One pro of the death tax is the fact that it raises a lot of money for the government. It typically raises hundreds of billions of dollars every few years. In addition, it only affects a very small percentage of Americans. Given the high exemption threshold, very few people have estates large enough to qualify for payment of the tax. More than 99% of people will not be subject to any estate taxes.

 

What are some of the cons of the death tax?

One con of the estate tax is the fact that the rate might be as high as 40%. In addition, most people consider this double taxation. Taxes must be paid on income and capital gains through the course of your lifetime, so taxing these same assets at death is essentially taxing the same money twice. There are also many loopholes in the tax laws that allow some wealthy people to get around the payment of many of these taxes.

 

What if I inherit property or assets from someone in a different state from where I live?

Typically, estate and inheritance taxes are paid based on the state in which the deceased person lived.

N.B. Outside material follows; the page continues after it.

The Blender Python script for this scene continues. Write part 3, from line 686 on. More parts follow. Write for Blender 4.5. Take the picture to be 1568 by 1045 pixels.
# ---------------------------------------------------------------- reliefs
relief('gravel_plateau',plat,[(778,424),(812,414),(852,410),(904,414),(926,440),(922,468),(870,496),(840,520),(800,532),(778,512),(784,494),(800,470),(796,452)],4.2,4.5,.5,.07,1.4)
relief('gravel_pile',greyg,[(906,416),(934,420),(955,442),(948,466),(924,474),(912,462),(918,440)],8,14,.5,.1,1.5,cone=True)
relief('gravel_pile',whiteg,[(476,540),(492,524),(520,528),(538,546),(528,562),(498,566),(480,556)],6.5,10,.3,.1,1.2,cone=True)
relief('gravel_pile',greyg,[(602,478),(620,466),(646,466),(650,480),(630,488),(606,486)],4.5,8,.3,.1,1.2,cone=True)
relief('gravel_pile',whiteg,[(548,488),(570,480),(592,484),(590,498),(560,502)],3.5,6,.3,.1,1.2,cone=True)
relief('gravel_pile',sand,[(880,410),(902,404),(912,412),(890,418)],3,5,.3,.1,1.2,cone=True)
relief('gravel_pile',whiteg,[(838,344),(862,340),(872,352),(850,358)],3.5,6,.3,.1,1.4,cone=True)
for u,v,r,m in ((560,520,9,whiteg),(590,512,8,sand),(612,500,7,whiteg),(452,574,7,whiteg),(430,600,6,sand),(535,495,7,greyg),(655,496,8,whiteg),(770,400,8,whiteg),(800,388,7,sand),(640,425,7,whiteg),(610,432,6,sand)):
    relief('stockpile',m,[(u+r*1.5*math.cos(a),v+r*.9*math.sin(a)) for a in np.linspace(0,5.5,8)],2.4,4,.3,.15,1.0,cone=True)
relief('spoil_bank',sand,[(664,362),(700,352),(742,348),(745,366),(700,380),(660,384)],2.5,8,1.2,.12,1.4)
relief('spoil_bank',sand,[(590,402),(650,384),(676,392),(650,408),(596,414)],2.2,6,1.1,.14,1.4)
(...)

The laws of the state in which you live do not usually matter for death tax purposes. So, even if you live in a state without an inheritance tax, you might be forced to pay one if you inherit assets from someone who lived in a state that does impose a death tax.

 

How is the death tax calculated?

Estate taxes are calculated based on the value of the assets in the estate minus any exemptions. Once the total taxable estate is calculated, then taxes are based on a percentage of that figure. Inheritance tax is calculated per each individual beneficiary. The amount that each beneficiary receives is used to calculate the taxes for that individual person.